Given request: Output the lines below exactly, please, from the first line until the line with "wspeaker(-3.90, 6.75, 2.42, math.radians(40), 'grey", counting both.

Data block:

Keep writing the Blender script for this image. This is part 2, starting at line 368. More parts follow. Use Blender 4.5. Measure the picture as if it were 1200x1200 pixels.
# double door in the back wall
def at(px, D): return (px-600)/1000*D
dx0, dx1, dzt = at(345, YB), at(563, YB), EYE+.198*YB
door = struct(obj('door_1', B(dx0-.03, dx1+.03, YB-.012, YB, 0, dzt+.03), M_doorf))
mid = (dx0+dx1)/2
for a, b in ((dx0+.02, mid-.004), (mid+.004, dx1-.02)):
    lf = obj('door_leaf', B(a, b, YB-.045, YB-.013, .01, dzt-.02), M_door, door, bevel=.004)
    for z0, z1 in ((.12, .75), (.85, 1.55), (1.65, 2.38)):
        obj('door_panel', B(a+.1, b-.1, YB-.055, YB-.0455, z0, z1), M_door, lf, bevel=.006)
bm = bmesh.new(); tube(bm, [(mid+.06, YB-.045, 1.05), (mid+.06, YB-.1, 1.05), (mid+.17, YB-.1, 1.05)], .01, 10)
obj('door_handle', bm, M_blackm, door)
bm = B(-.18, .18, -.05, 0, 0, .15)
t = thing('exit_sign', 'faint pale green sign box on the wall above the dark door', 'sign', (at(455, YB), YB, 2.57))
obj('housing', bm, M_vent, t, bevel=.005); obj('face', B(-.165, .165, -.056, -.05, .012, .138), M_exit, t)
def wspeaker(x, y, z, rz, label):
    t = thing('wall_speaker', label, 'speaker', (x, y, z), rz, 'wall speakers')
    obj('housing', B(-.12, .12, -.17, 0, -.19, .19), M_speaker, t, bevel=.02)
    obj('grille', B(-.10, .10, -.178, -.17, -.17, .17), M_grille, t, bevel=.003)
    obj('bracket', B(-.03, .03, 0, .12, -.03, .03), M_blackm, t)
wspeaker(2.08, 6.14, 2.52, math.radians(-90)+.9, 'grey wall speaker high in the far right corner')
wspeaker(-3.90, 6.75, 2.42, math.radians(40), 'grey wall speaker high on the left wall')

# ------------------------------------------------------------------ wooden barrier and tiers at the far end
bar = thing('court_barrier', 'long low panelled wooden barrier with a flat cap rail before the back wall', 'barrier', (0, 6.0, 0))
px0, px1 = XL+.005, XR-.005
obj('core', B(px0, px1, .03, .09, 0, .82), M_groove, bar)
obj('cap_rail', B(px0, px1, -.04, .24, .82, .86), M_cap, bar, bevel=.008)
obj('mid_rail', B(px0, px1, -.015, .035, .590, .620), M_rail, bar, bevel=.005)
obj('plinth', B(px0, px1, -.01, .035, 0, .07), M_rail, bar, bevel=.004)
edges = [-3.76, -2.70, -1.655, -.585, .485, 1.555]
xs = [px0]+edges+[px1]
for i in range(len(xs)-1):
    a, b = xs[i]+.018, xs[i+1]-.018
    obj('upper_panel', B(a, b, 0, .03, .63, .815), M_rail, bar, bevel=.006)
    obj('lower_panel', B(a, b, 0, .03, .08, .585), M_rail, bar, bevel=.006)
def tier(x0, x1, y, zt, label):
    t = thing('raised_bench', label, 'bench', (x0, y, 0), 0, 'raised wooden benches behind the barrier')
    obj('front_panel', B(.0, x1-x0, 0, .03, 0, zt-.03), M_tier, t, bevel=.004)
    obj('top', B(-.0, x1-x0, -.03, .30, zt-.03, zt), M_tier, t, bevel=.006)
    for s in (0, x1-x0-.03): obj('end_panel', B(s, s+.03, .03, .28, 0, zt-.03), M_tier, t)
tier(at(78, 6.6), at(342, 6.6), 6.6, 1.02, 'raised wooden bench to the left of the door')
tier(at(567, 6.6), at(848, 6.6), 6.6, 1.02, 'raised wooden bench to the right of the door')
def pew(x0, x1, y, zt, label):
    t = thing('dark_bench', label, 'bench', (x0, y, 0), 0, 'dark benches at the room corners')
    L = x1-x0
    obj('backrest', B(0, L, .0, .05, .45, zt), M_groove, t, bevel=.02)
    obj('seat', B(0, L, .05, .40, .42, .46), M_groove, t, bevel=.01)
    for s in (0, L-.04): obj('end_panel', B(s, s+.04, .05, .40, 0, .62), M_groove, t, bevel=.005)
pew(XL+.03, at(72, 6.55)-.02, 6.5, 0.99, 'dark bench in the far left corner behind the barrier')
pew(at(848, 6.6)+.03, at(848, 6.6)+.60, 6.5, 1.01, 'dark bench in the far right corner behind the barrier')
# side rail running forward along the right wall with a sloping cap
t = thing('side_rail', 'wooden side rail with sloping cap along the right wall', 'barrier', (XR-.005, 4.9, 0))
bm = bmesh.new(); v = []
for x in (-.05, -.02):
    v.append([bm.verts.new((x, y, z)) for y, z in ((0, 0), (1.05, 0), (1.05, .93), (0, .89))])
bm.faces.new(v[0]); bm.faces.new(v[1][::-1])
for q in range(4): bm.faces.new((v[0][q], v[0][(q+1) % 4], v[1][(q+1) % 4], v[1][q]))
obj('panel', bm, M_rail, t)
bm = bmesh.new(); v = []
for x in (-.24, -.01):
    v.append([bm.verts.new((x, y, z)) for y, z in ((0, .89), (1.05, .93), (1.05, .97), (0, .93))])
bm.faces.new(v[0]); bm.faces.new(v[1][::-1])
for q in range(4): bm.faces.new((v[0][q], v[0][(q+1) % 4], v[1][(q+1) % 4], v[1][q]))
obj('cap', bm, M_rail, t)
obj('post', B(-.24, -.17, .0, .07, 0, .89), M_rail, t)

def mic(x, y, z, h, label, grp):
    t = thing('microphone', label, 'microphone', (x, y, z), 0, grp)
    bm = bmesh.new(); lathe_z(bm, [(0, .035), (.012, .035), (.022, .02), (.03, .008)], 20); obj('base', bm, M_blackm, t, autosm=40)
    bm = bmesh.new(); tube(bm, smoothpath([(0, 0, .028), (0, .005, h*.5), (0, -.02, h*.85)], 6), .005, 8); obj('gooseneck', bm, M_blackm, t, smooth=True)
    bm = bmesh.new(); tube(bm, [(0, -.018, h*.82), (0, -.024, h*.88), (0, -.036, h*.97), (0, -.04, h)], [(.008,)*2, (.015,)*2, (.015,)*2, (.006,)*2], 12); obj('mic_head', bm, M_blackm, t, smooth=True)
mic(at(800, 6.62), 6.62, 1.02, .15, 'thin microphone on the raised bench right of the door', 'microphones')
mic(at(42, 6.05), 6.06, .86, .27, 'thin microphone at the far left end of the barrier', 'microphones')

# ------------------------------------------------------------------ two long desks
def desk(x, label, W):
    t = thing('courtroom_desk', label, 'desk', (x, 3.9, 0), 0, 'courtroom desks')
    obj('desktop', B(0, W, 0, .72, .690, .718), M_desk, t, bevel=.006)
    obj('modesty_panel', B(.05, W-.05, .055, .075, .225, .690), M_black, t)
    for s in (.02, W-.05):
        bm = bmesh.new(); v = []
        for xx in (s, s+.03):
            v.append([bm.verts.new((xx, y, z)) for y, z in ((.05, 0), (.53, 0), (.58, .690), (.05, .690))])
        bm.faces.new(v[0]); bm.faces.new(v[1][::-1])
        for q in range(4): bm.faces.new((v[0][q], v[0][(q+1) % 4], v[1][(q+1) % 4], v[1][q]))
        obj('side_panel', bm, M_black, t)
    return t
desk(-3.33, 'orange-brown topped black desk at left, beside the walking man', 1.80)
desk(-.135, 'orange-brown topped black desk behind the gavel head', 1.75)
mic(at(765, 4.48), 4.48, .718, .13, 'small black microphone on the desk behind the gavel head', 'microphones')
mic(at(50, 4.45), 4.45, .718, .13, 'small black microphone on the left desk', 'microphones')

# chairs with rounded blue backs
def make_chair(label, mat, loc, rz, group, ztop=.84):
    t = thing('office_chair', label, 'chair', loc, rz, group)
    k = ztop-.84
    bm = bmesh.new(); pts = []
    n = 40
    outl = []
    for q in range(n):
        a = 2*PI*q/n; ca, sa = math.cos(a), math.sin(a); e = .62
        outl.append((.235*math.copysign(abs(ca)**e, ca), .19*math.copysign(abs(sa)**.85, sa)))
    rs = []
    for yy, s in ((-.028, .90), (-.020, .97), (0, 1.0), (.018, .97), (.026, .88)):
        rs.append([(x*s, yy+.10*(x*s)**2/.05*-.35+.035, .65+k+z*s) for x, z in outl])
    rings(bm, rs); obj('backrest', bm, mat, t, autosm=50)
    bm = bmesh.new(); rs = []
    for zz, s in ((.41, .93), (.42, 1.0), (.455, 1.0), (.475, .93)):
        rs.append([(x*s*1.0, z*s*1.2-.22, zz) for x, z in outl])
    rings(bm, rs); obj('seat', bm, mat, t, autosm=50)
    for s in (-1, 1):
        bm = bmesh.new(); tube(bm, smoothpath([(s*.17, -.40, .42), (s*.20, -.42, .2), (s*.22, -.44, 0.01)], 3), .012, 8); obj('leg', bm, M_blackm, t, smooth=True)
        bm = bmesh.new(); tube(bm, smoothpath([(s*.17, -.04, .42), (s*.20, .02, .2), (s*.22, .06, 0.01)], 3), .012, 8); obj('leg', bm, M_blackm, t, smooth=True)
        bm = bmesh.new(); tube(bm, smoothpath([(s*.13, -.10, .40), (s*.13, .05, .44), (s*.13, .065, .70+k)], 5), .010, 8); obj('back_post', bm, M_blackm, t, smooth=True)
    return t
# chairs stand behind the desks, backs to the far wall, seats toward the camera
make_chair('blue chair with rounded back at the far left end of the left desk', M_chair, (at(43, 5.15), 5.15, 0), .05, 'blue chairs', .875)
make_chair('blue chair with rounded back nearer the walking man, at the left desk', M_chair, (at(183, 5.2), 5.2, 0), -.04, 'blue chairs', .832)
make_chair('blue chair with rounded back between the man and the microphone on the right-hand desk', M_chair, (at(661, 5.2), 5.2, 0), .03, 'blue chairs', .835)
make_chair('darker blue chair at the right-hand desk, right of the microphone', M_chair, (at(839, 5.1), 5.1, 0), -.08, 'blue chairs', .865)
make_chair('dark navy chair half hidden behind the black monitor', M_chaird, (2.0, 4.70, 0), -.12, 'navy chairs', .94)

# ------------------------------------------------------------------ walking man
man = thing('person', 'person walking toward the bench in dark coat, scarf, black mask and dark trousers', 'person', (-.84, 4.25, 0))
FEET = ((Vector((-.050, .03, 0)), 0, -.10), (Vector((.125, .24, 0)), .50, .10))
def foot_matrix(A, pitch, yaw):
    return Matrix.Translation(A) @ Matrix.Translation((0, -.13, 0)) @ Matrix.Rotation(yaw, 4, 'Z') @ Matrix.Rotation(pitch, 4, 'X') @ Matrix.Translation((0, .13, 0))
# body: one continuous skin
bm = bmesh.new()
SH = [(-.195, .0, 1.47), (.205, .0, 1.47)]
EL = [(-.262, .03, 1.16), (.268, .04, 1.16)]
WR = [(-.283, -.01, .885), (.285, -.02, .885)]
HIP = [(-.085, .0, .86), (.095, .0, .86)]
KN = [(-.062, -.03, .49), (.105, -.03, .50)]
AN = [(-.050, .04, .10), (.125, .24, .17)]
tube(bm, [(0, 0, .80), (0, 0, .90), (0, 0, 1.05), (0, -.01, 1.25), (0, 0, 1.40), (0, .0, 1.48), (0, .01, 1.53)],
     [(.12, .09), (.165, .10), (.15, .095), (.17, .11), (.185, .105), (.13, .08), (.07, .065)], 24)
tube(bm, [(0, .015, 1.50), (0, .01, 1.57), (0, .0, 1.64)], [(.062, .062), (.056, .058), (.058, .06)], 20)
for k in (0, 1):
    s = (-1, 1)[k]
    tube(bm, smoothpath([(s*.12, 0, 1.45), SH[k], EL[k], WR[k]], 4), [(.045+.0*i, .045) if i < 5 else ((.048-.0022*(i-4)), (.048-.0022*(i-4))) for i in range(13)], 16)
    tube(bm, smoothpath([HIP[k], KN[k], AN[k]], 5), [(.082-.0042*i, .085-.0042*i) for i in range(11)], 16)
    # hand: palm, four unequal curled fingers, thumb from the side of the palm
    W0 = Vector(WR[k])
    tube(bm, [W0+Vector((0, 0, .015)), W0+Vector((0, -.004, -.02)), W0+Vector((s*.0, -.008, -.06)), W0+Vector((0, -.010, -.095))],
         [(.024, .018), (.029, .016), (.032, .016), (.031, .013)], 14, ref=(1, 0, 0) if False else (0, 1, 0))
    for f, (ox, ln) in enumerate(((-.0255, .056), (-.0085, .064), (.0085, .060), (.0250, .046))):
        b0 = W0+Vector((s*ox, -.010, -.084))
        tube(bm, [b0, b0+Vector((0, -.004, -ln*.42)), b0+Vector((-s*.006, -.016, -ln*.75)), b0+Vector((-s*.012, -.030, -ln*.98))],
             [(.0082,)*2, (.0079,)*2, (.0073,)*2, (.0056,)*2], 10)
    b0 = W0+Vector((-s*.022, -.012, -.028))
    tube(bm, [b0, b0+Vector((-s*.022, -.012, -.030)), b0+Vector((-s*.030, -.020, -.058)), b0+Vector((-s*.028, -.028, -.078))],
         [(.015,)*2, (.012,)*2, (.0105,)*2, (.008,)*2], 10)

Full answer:
Keep writing the Blender script for this image. This is part 2, starting at line 368. More parts follow. Use Blender 4.5. Measure the picture as if it were 1200x1200 pixels.
# double door in the back wall
def at(px, D): return (px-600)/1000*D
dx0, dx1, dzt = at(345, YB), at(563, YB), EYE+.198*YB
door = struct(obj('door_1', B(dx0-.03, dx1+.03, YB-.012, YB, 0, dzt+.03), M_doorf))
mid = (dx0+dx1)/2
for a, b in ((dx0+.02, mid-.004), (mid+.004, dx1-.02)):
    lf = obj('door_leaf', B(a, b, YB-.045, YB-.013, .01, dzt-.02), M_door, door, bevel=.004)
    for z0, z1 in ((.12, .75), (.85, 1.55), (1.65, 2.38)):
        obj('door_panel', B(a+.1, b-.1, YB-.055, YB-.0455, z0, z1), M_door, lf, bevel=.006)
bm = bmesh.new(); tube(bm, [(mid+.06, YB-.045, 1.05), (mid+.06, YB-.1, 1.05), (mid+.17, YB-.1, 1.05)], .01, 10)
obj('door_handle', bm, M_blackm, door)
bm = B(-.18, .18, -.05, 0, 0, .15)
t = thing('exit_sign', 'faint pale green sign box on the wall above the dark door', 'sign', (at(455, YB), YB, 2.57))
obj('housing', bm, M_vent, t, bevel=.005); obj('face', B(-.165, .165, -.056, -.05, .012, .138), M_exit, t)
def wspeaker(x, y, z, rz, label):
    t = thing('wall_speaker', label, 'speaker', (x, y, z), rz, 'wall speakers')
    obj('housing', B(-.12, .12, -.17, 0, -.19, .19), M_speaker, t, bevel=.02)
    obj('grille', B(-.10, .10, -.178, -.17, -.17, .17), M_grille, t, bevel=.003)
    obj('bracket', B(-.03, .03, 0, .12, -.03, .03), M_blackm, t)
wspeaker(2.08, 6.14, 2.52, math.radians(-90)+.9, 'grey wall speaker high in the far right corner')
wspeaker(-3.90, 6.75, 2.42, math.radians(40), 'grey wall speaker high on the left wall')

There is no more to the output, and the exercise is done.